INTERVIEW DANS « LE SOIR » DE CE 16 MARS
BAUDOUIN LOOS
Ce 15 mars, il y a un an, débutaient les manifestations contre le régime syrien. Nous avons interrogé Caroline Donati, arabisante, journaliste à Mediapart et experte de la Syrie à propos de laquelle elle a publié un livre qui fait autorité (1).
Comment analysez-vous la situation après un an de troubles?
Ce qui apparaît à première vue, c’est que le régime est en train de s’imposer sur le plan militaire en multipliant les opérations pour écraser les foyers de la contestation. Le régime croit qu’il gagne. Il a la main, grâce à ses soutiens externes (Iran, Russie, Chine, NDLR) et aux hésitations voire l’hypocrisie du reste de la communauté internationale, comme les Européens ou les Américains qui répugnent à intervenir par crainte de lendemains incertains. Le voisin turc appuie les contestataires de manière purement verbale, presque à contrecoeur, il ne tient nullement à s’impliquer. Le contexte régional joue aussi à son avantage : les menaces israéliennes contre l’Iran, allié de Damas, et les pressions internationales contre ce pays renforcent le soutien au régime d’acteurs comme le Hezbollah libanais ou le camp « anti-impérialiste » à travers le monde. La crise syrienne s’est régionalisée, internationalisée. Cela nourrit la « théorie du complot » sur laquelle le régime s’appuie pour gagner les faveurs à l’intérieur comme à l’extérieur de ceux qui condamnent les ingérences. Mais je voudrais souligner que l’Armée syrienne libre (ASL) a tout de même réussi à défier le pouvoir jusqu’aux portes de Damas ; certes l’ASL perd le contrôle de villes où elle était présente, mais elle n’a jamais prétendu pouvoir les tenir. En revanche, ses opérations de harcèlement contre l’armée loyale au régime continuent, voir se multiplient, on reçoit des vidéos édifiantes. La répression toujours plus grande provoque une mobilisation elle-même croissante, on l’a encore vu récemment à Alep, la grande ville du Nord plutôt épargnée jusqu’ici, où le quartier kurde d’Achrafieh a connu une importante manifestation il y a quelques jours. Eteindre la contestation par la répression, à l’instar de ce qui se passa dans les années 1980, ne semble plus possible. Pensez que vendredi dernier, il y a eu quelque six cents manifestations à travers le pays.

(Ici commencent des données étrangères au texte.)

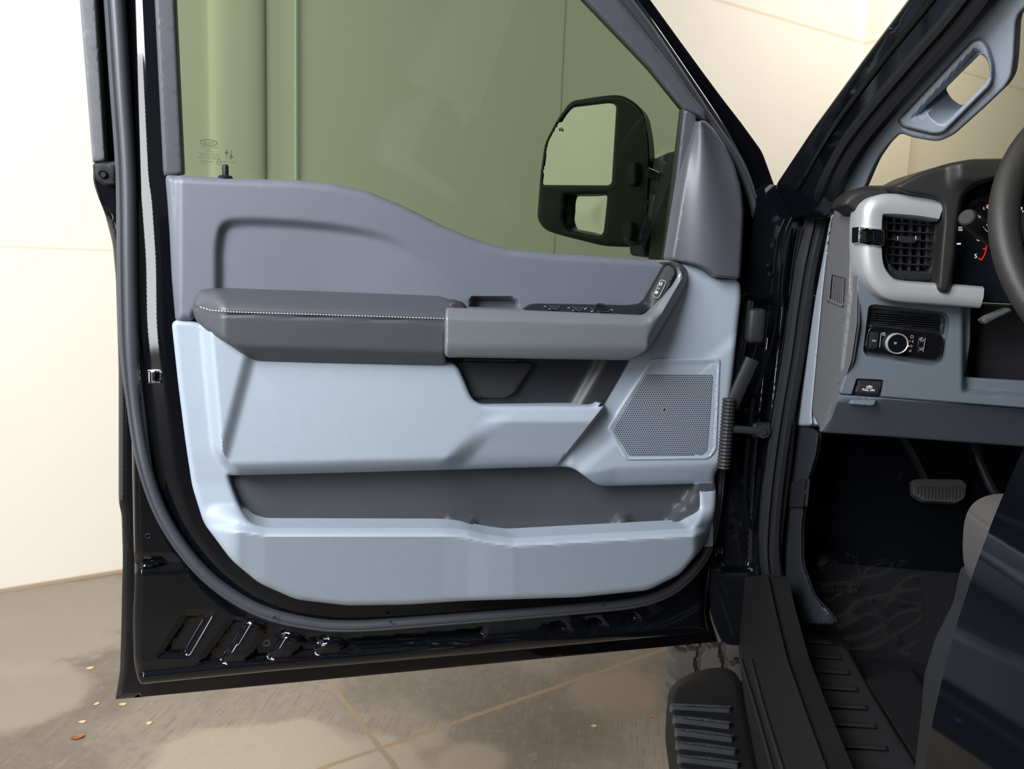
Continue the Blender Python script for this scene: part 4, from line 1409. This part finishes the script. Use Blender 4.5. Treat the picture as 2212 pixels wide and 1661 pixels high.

A-t-on une vision sociologique de la contestation ?
Au départ, la contestation provenait surtout des ruraux, des « rurbains » – les marginalisés par le néolibéralisme – la périphérie des villes. Mais elle a progressivement gagné les couches urbaines, y compris à Alep, notamment avec ce qui s’est passé à Homs, même si la bourgeoisie reste silencieuse. Au sein de celle-ci, une partie soutient discrètement la contestation, une autre reste coite, tétanisée par la peur du chaos au même titre qu’une grande partie des alaouites et chrétiens. Or, l’opposition réunie au sein du Conseil national syrien (CNS), représentant du mouvement intérieur, n’a pas réussi à formuler un projet politique et économique cohérent ni même rassurer les minoritaires, alaouites, chrétiens et kurdes.
Justement, le CNS est très critiqué…
On ne peut nier qu’il existe des problèmes au sein du CNS, dont la direction est minée par des querelles politiques, du clientélisme et de l’inexpérience. Beaucoup de temps a été perdu. Pour le reconnaître, la communauté internationale a exigé du CNS qu’il s’élargisse, ce qu’il a fait, en intégrant des factions politiques sans réelle légitimité sur le terrain, au détriment des forces de l’intérieur . Le CNS n’est pas assez en phase avec l’intérieur et résiste mal aux tentatives d’ingérence (par exemple du Qatar, NDLR).
L’ASL ne fait pas le poids militairement, et les Occidentaux se tâtent…
Oui, l’armement de l’ASL est pour le moment composé d’armes emmenées par les déserteurs, achetées au marché noir et/ou en provenance de la contrebande. Pour le moment, aucun acteur étatique n’aide directement l’ASL qui a aussi démenti les affirmations américaines, en particulier la présence d’al-Qaida. La communauté internationale refuse d’armer la contestation à l’exception de l’Arabie Saoudite et le Qatar, qui cherchent à peser sur l’après-Assad avec tous les dangers que cela comporte. J’ajoute un phénomène peu souligné : malgré les difficultés sur le terrain, l’ASL poursuit activement sa structuration, en coopération avec le mouvement civil. Il existe une ferme volonté en ce sens de la société d’éviter un chaos sur le modèle irakien ou libanais.
Propos recueillis par BAUDOUIN LOOS
(1) L’Exception syrienne. La Découverte, Paris 2009.